法灯護持会発足に際し寄せられたお祝いの言葉 
善光寺貫主 大僧正 池山 一切圓
 このたび、吉田慈敬師が、三修上人開創の伊吹山修験道を復興しようと、着々準備を進められておられます。時代は、物の時代から心の時代へ移ることが期待されている時に、このようなことを計画、実行せんと、鋭意努力しておられますことは、誠に欣喜に堪えないところであります。
 北海道育ちの吉田師は、母上の勧めによって、高校教育は遠く琵琶湖のほとり、比叡山麓にある比叡山高校で受けられました。続いて、京都にて大学過程を卒えて、故郷に帰り就職せられたが、交通大事故に遭遇し、三日間、死線を彷徨せられました。
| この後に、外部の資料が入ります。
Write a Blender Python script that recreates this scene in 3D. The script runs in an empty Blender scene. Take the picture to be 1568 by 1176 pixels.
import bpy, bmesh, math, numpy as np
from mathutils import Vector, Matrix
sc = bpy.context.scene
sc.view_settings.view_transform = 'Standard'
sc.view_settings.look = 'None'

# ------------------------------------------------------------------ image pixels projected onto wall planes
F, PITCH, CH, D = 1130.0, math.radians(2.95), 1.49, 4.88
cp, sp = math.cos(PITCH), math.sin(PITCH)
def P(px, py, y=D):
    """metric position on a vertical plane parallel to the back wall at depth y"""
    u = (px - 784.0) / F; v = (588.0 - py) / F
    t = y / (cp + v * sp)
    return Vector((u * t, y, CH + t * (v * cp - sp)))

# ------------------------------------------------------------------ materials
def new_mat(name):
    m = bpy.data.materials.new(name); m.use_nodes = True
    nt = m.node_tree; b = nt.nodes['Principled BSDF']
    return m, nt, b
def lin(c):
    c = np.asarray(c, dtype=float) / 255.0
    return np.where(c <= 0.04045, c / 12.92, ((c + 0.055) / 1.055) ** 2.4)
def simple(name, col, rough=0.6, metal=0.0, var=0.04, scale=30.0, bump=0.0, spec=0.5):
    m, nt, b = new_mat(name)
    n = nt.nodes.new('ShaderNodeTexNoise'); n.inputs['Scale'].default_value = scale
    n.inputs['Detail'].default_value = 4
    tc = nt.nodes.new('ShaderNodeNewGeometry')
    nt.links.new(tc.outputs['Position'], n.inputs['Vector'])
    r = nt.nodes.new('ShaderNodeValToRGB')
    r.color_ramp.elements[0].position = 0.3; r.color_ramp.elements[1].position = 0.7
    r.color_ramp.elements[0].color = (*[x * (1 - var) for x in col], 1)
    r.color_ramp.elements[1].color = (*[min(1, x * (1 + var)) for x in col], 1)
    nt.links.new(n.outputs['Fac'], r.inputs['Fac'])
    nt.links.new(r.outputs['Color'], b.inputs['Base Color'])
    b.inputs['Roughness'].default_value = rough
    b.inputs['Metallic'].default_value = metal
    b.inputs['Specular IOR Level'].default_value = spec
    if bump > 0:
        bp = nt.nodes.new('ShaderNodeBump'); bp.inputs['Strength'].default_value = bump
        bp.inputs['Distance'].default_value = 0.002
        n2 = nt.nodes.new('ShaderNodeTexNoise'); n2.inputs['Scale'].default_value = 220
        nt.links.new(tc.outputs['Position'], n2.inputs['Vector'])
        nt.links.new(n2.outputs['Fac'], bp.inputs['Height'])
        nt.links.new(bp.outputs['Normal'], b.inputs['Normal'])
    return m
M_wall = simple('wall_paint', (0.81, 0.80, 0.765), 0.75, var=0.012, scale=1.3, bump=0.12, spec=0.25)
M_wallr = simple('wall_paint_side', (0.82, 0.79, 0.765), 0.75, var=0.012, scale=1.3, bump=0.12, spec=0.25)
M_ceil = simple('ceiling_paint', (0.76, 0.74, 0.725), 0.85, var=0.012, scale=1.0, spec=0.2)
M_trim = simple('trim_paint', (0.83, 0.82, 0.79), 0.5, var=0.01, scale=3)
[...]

余後の療養中に、敬愛する祖母の死に会い、人生の無常なことを、しみじみと痛感し、仏いづれにいますや、浄土いづこにありやと人間として生きる上での根源を探し求めて、心の遍歴を重ねられ、遂に意を決して仏門に入らんとして、職を抛ち、高校時代の仏縁を頼って比叡山に来り、三千院門跡森定大僧正を師として、出家得度すると共に、叡山学院専修科に入学して、比叡山教学を研鑽せられたのであります。当時小衲の同一講義を進んで、重ねて受講するなど、当時から人柄の真摯さを充分に発揮しておられました。
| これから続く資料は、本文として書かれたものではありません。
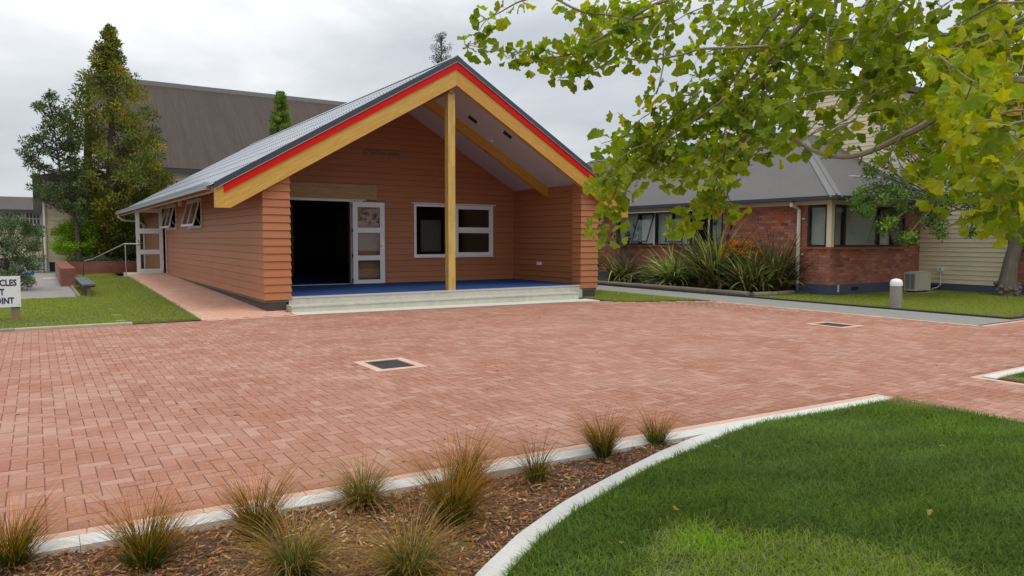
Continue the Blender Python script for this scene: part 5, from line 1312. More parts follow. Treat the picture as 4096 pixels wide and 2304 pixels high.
def tree(name, label, cat, base, trunk_pts, trunk_r, clumps, radii, per, ll, lw, cols, droop=.3, up=0., limbs=6, barkm='darkbark', limb_r=.03, group=None, tint=.35):
    t = thing(name, label, cat, base, group); MB().tube(trunk_pts, trunk_r, 9).build('trunk', M[barkm], t)
    cl = np.asarray(clumps); T = np.array(trunk_pts, float)
    m = MB(); idx = rng.permutation(len(cl))[:limbs]
    for i in idx:
        e = cl[i]; zz = e[2]-.35*np.linalg.norm(e[:2]-T[-1][:2])-.2
        k = np.argmin(np.abs(T[:, 2]-zz)); s = T[0]+(T[-1]-T[0])*np.clip((zz-T[0][2])/(T[-1][2]-T[0][2]+1e-6), .05, .97)
        s = np.array([np.interp(s[2], T[:, 2], T[:, 0]), np.interp(s[2], T[:, 2], T[:, 1]), s[2]])
        mid = (s+e)/2+np.array([0, 0, -.08*np.linalg.norm(e-s)])
        m.tube([s, mid, e], [limb_r, limb_r*.7, limb_r*.25], 5)
    if limbs: m.build('branches', M[barkm], t, kind='stuff')
    V, F, C = leafcloud(clumps, radii, per, ll, lw, cols, droop, up, tint); npobj('crown', V, F, M['leafattr'], t, col=C, kind='stuff'); return t
# tall feathery conifer: silhouette from profile (height -> left,right px)
Yt = 39.5
prof_c = [(112, 436, 442), (150, 420, 460), (200, 396, 470), (250, 386, 484), (300, 372, 520), (330, 360, 545), (360, 330, 560), (430, 290, 575), (500, 285, 590), (560, 300, 595), (620, 320, 640), (680, 330, 655), (760, 340, 640), (850, 350, 600), (930, 380, 560), (1010, 400, 545)]
cl = []; rd = []
for _ in range(680):
    py_ = 112+(1010-112)*random.random()**.8
    l = np.interp(py_, [p[0] for p in prof_c], [p[1] for p in prof_c]); r_ = np.interp(py_, [p[0] for p in prof_c], [p[2] for p in prof_c])
    c0 = (l+r_)/2; hw = (r_-l)/2; a = random.uniform(0, 6.283); q = random.random()**.45
    ctr = ry(c0, py_, Yt); sc1 = Yt/FP*1.05*hw
    cl.append((ctr[0]+math.cos(a)*q*sc1, Yt+math.sin(a)*q*sc1, ctr[2])); rd.append(random.uniform(.8, 1.25)*(.15+.17*min(1, hw/80)))
b0 = ry(440, 1072, Yt); tp = ry(439, 120, Yt)
tree('tall_conifer', 'tall feathery olive green conifer in front of the brown roofed hall', 'conifer', (b0[0], Yt, 0), [(b0[0], Yt, 0), (b0[0]+.05, Yt, 4), (tp[0], Yt, 8), (tp[0], Yt, tp[2])], [.20, .14, .08, .015],
     cl, rd, 60, .17, .06, [(.16, .18, .027), (.115, .14, .027), (.23, .215, .03), (.08, .105, .025), (.26, .22, .033), (.135, .17, .033)], droop=.15, up=.35, limbs=70, limb_r=.022)
# banksia-like tree
cl = []; rd = []
bk = [(205, 395, 14), (160, 430, 12), (215, 450, 24), (265, 480, 26), (200, 500, 30), (180, 550, 34), (245, 540, 38), (140, 560, 16), (280, 560, 34), (110, 590, 22), (160, 610, 34), (220, 620, 45), (290, 640, 40), (120, 640, 16), (170, 670, 40), (250, 700, 50), (170, 725, 45), (230, 760, 50), (300, 740, 40), (340, 690, 36), (300, 800, 40), (190, 790, 30), (340, 780, 36), (255, 830, 40), (330, 850, 30), (290, 590, 30)]
for (x, y, r_) in bk:
    for _ in range(7):
        c0 = ry(x+random.gauss(0, r_*.6), y+random.gauss(0, r_*.6), 38.4+random.gauss(0, .5)); cl.append(c0); rd.append(.20)
b0 = ry(318, 1062, 38.4)
tree('banksia_tree', 'open grey green tree with stiff leaf rosettes left of the tall conifer', 'tree', (b0[0], 38.4, 0), [(b0[0], 38.4, 0), (b0[0]-.05, 38.4, 2.2), (b0[0]-.6, 38.4, 4.5), (ry(205, 420, 38.4)[0], 38.4, 7.3)], [.12, .09, .05, .01],
     cl, rd, 40, .17, .05, [(.085, .12, .05), (.06, .09, .035), (.13, .165, .065), (.10, .145, .035)], droop=-.2, up=.4, limbs=90, limb_r=.03)
# columnar conifer behind the roof
cl = []
for _ in range(150):
    t = random.random(); px_ = 1121+(random.uniform(-1, 1))*np.interp(t, [0, .2, .6, 1], [7, 24, 34, 44]); cl.append(ry(px_, 372+185*t, 44+random.gauss(0, .35)))
b0 = ry(1120, 1000, 44)
tree('column_conifer', 'narrow bright green columnar conifer rising behind the meeting house roof', 'conifer', (b0[0], 44, 0), [(b0[0], 44, 0), (b0[0], 44, 6), (b0[0], 44, 10.2)], [.15, .08, .02], cl, .17, 70, .10, .04, [(.16, .24, .035), (.11, .18, .03), (.24, .31, .05)], droop=-.3, up=.5, limbs=10)
cl = []
for (x, y, r_) in ((1768, 140, 8), (1762, 165, 14), (1750, 200, 16), (1785, 195, 14), (1765, 225, 20), (1745, 235, 14), (1790, 230, 12), (1768, 255, 22)):
    for _ in range(6): cl.append(ry(x+random.gauss(0, r_*.5), y+random.gauss(0, r_*.5), 60+random.gauss(0, .4)))
b0 = ry(1766, 900, 60)
tree('wispy_tree', 'thin wispy treetop peeking above the roof ridge', 'tree', (b0[0], 60, 0), [(b0[0], 60, 0), (b0[0], 60, 12), (ry(1766, 140, 60)[0], 60, 20)], [.3, .15, .02], cl, .35, 30, .2, .05, [(.08, .10, .05), (.06, .08, .04)], droop=.1, up=.3, limbs=30, limb_r=.05)
# shrubs on the left
def shrub(name, label, cx_, y, z0, z1, rx, n, per, ll, lw, cols, rr_=.22, droop=0.1, up=.2, cat='shrub', group=None, ry_=None):
    cl = []
    for _ in range(n):
        a = random.uniform(0, 6.283); u = random.uniform(-1, 1); q = random.random()**.35; s = math.sqrt(1-u*u)
        cl.append((cx_+rx*q*s*math.cos(a), y+(ry_ or rx)*q*s*math.sin(a), (z0+z1)/2+(z1-z0)/2*q*u))
    return tree(name, label, cat, (cx_, y, 0), [(cx_, y, -.05), (cx_+.03, y, z0+.3), (cx_, y, (z0+z1)/2)], [.05, .04, .02], cl, rr_, per, ll, lw, cols, droop, up, limbs=min(n, 30), limb_r=.015, group=group)
q = ry(308, 970, 39.3)
shrub('round_shrub', 'rounded bright green shrub in front of the cream weatherboards', q[0], 39.3, .55, 2.45, 1.12, 170, 75, .09, .045, [(.19, .32, .02), (.13, .24, .02), (.27, .40, .035)], .20, droop=.25)
q = ry(500, 1010, 38.6)
shrub('dark_shrub', 'dark leafy shrub beneath the tall conifer beside the side door', q[0]+.2, 38.8, .35, 2.1, 1.1, 110, 65, .10, .05, [(.035, .065, .02), (.05, .085, .025), (.03, .05, .02)], .22)
q = ry(400, 1040, 38.0); shrub('low_shrub', 'low grey green ground plants just behind the planter wall', q[0]-.1, 38.1, .4, .75, 1.2, 60, 50, .08, .03, [(.09, .12, .07), (.06, .09, .05)], .14, ry_=.4)
q = gpt(60, 1135); cl = []
bx = [(20, 900, 30), (70, 890, 26), (110, 915, 25), (150, 930, 18), (30, 950, 45), (90, 960, 45), (140, 985, 30), (20, 1020, 45), (80, 1020, 45), (130, 1050, 25), (10, 1080, 40), (70, 1080, 35), (105, 1120, 22), (-60, 960, 60), (-70, 1050, 60), (-30, 900, 30)]
for (x, y, r_) in bx:
    for _ in range(14):
        cl.append(ry(x+random.gauss(0, r_*.55), y+random.gauss(0, r_*.5), 27+random.gauss(0, .45)))
q = ry(30, 1130, 27)
tree('grey_shrub', 'large grey green bushy shrub beside the notice board', 'shrub', (q[0], 27, 0), [(q[0], 27, -.05), (q[0], 27, .5), (q[0]-.1, 27, 1.4)], [.06, .05, .03], cl, .15, 60, .075, .028, [(.12, .165, .085), (.09, .135, .055), (.19, .24, .14), (.06, .095, .035)], droop=0, up=.3, limbs=45, limb_r=.02)
# spiky yucca by the conifer
def rosette(name, label, base, n, L_, W, cols, cat='yucca', stem=None, lean=(.2, 1.5), curl=.5, nseg=4, group=None):
    t = thing(name, label, cat, tuple(base), group); n_ = n
    P = np.tile(np.array(base, float), (n_, 1)); P[:, :2] += rng.normal(0, .01, (n_, 2))
    if stem: MB().tube([(base[0], base[1], base[2]-stem), tuple(base)], .04, 6).build('trunk', M['darkbark'], t)
    V, F, tt = ribbons(P, rng.uniform(0, 6.283, n_), rng.uniform(*lean, n_), rng.uniform(.7, 1.1, n_)*L_, np.full(n_, W), nseg, curl, .1)
    C = np.repeat(np.array(cols)[rng.integers(0, len(cols), n_)]*rng.uniform(.7, 1.3, (n_, 1)), (nseg+1)*2, 0)
    npobj('leaves', V, F, M['leafattr'], t, col=C, kind='stuff'); return t
rosette('yucca', 'spiky green yucca head at the foot of the roof beside the conifer', ry(655, 722, 40.5), 70, .75, .05, [(.12, .19, .05), (.08, .14, .04)], stem=4.0)

# flax clumps
def flax(label, x, y, n, L_, cols, spread=.18, lean=(.05, .75), curl=(.9), W=.055, az=None):
    t = thing('flax', label, 'flax', (x, y, .05), 'flax clumps in the bed by the brick wall')
    n = int(n*1.7); W = W*1.35
    base_ = np.stack([x+rng.normal(0, spread, n), y+rng.normal(0, spread, n), np.full(n, .05)], 1)
    a = rng.uniform(0, 6.283, n) if az is None else rng.normal(az[0], az[1], n)
    Lr = rng.uniform(.6, 1.15, n)*L_*1.36; ln = rng.uniform(*lean, n)
    cu = 1.0
    parts = []
    for (sel, c_) in ((rng.uniform(0, 1, n) < .55, curl*.7), (None, curl*1.6)):
        k = sel if sel is not None else ~keep_
        keep_ = sel if sel is not None else keep_
        V, F, tt = ribbons(base_[k], a[k], ln[k], Lr[k], rng.uniform(.7, 1.15, k.sum())*W, 7, c_, .12, roll=rng.normal(0, .5, k.sum()))
        ci = rng.choice(len(cols), k.sum()); C = np.repeat(np.array(cols)[ci]*rng.uniform(.7, 1.35, (k.sum(), 1)), 16, 0)
        br = np.array([.10, .055, .03]); f_ = smooth((.35-tt)/.35)[:, None]*.75; C = C*(1-f_)+br*f_
        parts.append((V, F, C))
    V = np.concatenate([parts[0][0], parts[1][0]]); F = np.concatenate([parts[0][1], parts[1][1]+len(parts[0][0])]); C = np.concatenate([parts[0][2], parts[1][2]])
    npobj('leaves', V, F, M['leafattr'], t, col=C, kind='stuff'); return t
dk = [(.09, .105, .04), (.07, .075, .035), (.13, .15, .045), (.15, .10, .055), (.36, .40, .10)]
yl = [(.34, .40, .10), (.17, .24, .06), (.45, .48, .18), (.10, .13, .045), (.24, .30, .08)]
flax('yellow green arching flax, left of the tallest clump', 18.2, 17.6, 210, 1.25, yl, lean=(.2, 1.15), curl=1.0, W=.065)
flax('tallest bronze green flax clump in the middle of the bed', 18.0, 15.75, 260, 1.5, dk+[(.12, .16, .04)], lean=(.03, .8), curl=.75, W=.06)
flax('dark bronze flax clump in front of the orange flowers', 17.85, 14.2, 240, 1.08, dk, lean=(.05, .85), curl=.8)
flax('dark flax clump at the right end of the bed near the downpipe', 18.55, 13.95, 240, 1.3, dk+[(.13, .18, .05)], lean=(.03, .8), curl=.8)
flax('drooping dark flax by the corner of the meeting house', 18.1, 20.1, 150, 1.2, dk+[(.16, .2, .07)], lean=(.2, 1.1), curl=1.3)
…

 宇宙の森羅万象は、一物も余さず、全て実相に非ざるはなく、全てのものは、網の目の何れかであるように、互いに支えられ合って生かされているという、比叡山教学の粋に触れその生かされて生きていることを実感するための実行を求めて、伊吹山回峰行を始めようとせられています。先づ伊吹山麓に名跡、伊吹山寺を山頂には本堂をそれぞれ建て、山下伊吹山寺と山頂の本堂との間の往復25キロの急坂を毎日歩き、この間に散在する二百五十有余の先人修行の旧跡を礼拝して回る回峰行であります。物に溺れ、己れに驕る物欲の時代の流れを、生かされて生きているという、心と心の触れ合いの時代に戻そうと、獅子奮迅の精進をつづけておられます。「山家の伝教大師は国土人民をあわれみて七難消滅の誦文には南無阿弥陀仏をとなふべし」(親鸞聖人和讃)を地で行こうとせられている吉田慈敬師の願いが実現されますように、江湖の人々に、この事業のご理解とご支援とをお願いする次第であります。